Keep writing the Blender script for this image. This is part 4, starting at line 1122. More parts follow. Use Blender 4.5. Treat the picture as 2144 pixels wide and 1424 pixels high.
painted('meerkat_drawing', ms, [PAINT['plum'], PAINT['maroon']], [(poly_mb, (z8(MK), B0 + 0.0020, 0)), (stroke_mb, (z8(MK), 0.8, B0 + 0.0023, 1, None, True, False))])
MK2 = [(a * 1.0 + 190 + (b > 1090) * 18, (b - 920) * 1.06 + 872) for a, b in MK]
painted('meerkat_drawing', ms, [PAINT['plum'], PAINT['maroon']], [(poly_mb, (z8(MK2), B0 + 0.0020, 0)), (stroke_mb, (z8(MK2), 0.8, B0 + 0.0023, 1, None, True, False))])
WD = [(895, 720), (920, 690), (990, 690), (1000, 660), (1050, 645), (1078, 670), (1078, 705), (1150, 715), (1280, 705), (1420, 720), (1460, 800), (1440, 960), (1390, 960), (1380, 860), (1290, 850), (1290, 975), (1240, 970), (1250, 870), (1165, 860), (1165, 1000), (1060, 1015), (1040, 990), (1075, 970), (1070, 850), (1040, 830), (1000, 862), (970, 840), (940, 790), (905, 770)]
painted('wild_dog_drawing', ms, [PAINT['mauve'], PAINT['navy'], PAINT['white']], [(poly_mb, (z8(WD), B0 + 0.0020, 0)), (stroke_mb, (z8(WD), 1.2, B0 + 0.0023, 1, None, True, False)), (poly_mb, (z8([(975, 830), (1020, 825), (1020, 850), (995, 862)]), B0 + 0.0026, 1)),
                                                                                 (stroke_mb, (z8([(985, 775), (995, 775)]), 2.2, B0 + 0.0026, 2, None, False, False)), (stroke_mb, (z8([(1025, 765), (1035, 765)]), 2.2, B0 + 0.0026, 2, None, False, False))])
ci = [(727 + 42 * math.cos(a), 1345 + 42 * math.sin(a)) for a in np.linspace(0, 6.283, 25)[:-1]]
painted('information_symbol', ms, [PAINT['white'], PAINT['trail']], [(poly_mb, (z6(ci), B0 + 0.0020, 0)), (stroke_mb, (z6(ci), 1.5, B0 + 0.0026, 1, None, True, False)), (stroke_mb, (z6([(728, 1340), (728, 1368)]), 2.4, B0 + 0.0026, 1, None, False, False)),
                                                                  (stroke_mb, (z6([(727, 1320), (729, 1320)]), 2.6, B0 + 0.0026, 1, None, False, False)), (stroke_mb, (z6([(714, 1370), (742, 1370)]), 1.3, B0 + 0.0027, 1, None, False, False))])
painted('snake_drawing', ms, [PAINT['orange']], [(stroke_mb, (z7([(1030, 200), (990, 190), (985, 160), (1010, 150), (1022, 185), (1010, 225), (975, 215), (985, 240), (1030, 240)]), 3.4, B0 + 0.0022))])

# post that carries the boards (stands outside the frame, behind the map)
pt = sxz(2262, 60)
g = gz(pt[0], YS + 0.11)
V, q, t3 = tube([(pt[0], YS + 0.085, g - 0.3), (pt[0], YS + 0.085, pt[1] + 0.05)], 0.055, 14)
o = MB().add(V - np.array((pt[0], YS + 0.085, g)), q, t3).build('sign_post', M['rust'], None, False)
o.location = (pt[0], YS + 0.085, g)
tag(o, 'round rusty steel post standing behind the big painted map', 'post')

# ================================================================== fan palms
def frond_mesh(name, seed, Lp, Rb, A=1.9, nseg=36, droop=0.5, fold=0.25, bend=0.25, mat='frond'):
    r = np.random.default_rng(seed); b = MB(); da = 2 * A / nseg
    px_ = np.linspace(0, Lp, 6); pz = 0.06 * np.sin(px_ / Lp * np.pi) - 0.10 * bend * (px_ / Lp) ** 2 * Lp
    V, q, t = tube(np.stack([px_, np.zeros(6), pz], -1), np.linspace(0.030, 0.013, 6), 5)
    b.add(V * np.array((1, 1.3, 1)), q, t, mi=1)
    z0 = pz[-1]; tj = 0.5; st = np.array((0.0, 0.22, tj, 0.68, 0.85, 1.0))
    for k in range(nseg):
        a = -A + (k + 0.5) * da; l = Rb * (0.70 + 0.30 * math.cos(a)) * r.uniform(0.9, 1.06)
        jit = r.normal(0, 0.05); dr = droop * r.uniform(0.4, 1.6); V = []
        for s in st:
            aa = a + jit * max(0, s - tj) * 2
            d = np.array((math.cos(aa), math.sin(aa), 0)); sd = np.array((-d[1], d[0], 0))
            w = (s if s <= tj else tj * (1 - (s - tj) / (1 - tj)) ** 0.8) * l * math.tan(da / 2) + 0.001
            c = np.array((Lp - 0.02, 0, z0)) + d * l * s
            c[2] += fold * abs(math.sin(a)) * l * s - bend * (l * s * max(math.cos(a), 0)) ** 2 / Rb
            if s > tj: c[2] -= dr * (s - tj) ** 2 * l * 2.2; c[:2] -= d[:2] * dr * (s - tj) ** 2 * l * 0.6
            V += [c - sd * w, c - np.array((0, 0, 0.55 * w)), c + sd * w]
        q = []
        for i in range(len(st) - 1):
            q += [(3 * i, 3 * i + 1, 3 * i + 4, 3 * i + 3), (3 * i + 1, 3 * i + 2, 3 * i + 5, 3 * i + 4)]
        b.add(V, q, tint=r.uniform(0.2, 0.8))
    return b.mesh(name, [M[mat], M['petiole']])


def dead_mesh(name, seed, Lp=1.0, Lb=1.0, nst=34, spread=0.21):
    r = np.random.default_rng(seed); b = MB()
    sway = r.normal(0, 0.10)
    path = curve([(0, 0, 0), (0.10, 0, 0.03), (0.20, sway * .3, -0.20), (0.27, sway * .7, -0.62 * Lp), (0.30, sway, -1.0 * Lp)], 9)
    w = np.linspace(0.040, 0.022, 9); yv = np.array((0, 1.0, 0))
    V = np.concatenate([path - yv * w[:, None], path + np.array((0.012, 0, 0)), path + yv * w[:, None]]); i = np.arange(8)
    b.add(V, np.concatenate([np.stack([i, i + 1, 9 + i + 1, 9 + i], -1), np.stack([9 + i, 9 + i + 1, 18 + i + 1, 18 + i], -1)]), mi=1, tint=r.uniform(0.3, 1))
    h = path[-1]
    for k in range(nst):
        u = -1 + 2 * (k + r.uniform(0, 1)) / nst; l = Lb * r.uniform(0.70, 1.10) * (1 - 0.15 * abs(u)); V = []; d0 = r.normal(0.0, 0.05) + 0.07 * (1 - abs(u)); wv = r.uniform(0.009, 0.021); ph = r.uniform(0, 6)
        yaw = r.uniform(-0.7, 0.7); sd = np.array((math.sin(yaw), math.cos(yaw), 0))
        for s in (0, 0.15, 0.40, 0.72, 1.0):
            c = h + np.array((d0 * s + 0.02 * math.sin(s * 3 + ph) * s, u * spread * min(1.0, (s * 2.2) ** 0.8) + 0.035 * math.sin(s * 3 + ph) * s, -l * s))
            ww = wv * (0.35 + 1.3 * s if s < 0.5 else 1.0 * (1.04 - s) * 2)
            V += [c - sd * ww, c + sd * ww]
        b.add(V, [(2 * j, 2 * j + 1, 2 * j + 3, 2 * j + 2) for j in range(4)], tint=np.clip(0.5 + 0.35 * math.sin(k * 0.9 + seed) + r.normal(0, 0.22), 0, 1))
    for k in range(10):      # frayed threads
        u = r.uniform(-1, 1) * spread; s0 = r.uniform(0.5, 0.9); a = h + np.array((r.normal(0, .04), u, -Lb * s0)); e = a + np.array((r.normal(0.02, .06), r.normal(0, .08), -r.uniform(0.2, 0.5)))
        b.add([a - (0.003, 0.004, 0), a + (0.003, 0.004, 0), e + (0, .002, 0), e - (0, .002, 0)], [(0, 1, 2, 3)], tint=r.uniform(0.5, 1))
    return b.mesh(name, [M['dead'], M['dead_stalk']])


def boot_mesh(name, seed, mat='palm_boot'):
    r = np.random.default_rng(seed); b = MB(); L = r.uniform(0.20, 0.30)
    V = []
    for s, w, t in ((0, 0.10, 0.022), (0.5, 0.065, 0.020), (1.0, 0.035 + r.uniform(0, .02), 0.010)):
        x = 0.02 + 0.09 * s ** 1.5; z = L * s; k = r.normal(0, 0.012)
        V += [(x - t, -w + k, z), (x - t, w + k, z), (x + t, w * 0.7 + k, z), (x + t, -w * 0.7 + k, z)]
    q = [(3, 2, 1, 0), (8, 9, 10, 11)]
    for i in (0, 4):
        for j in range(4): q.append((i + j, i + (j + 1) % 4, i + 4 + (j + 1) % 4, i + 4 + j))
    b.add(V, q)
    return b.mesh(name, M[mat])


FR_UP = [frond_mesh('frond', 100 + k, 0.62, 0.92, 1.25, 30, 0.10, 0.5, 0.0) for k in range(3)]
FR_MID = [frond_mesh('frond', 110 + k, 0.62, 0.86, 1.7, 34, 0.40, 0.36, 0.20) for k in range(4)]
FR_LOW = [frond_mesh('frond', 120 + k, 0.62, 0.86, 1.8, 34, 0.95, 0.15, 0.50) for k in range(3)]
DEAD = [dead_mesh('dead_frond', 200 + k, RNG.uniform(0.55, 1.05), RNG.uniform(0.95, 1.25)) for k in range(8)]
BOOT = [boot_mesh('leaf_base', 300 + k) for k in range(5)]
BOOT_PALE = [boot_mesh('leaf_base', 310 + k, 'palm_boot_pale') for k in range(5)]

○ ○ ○

§ **TASK GOAL**
Take the lines above from the first through the one containing "B0 + 0.0022))])" and reproduce them exactly; include nothing else.

§ **REPLY**
Keep writing the Blender script for this image. This is part 4, starting at line 1122. More parts follow. Use Blender 4.5. Treat the picture as 2144 pixels wide and 1424 pixels high.
painted('meerkat_drawing', ms, [PAINT['plum'], PAINT['maroon']], [(poly_mb, (z8(MK), B0 + 0.0020, 0)), (stroke_mb, (z8(MK), 0.8, B0 + 0.0023, 1, None, True, False))])
MK2 = [(a * 1.0 + 190 + (b > 1090) * 18, (b - 920) * 1.06 + 872) for a, b in MK]
painted('meerkat_drawing', ms, [PAINT['plum'], PAINT['maroon']], [(poly_mb, (z8(MK2), B0 + 0.0020, 0)), (stroke_mb, (z8(MK2), 0.8, B0 + 0.0023, 1, None, True, False))])
WD = [(895, 720), (920, 690), (990, 690), (1000, 660), (1050, 645), (1078, 670), (1078, 705), (1150, 715), (1280, 705), (1420, 720), (1460, 800), (1440, 960), (1390, 960), (1380, 860), (1290, 850), (1290, 975), (1240, 970), (1250, 870), (1165, 860), (1165, 1000), (1060, 1015), (1040, 990), (1075, 970), (1070, 850), (1040, 830), (1000, 862), (970, 840), (940, 790), (905, 770)]
painted('wild_dog_drawing', ms, [PAINT['mauve'], PAINT['navy'], PAINT['white']], [(poly_mb, (z8(WD), B0 + 0.0020, 0)), (stroke_mb, (z8(WD), 1.2, B0 + 0.0023, 1, None, True, False)), (poly_mb, (z8([(975, 830), (1020, 825), (1020, 850), (995, 862)]), B0 + 0.0026, 1)),
                                                                                 (stroke_mb, (z8([(985, 775), (995, 775)]), 2.2, B0 + 0.0026, 2, None, False, False)), (stroke_mb, (z8([(1025, 765), (1035, 765)]), 2.2, B0 + 0.0026, 2, None, False, False))])
ci = [(727 + 42 * math.cos(a), 1345 + 42 * math.sin(a)) for a in np.linspace(0, 6.283, 25)[:-1]]
painted('information_symbol', ms, [PAINT['white'], PAINT['trail']], [(poly_mb, (z6(ci), B0 + 0.0020, 0)), (stroke_mb, (z6(ci), 1.5, B0 + 0.0026, 1, None, True, False)), (stroke_mb, (z6([(728, 1340), (728, 1368)]), 2.4, B0 + 0.0026, 1, None, False, False)),
                                                                  (stroke_mb, (z6([(727, 1320), (729, 1320)]), 2.6, B0 + 0.0026, 1, None, False, False)), (stroke_mb, (z6([(714, 1370), (742, 1370)]), 1.3, B0 + 0.0027, 1, None, False, False))])
painted('snake_drawing', ms, [PAINT['orange']], [(stroke_mb, (z7([(1030, 200), (990, 190), (985, 160), (1010, 150), (1022, 185), (1010, 225), (975, 215), (985, 240), (1030, 240)]), 3.4, B0 + 0.0022))])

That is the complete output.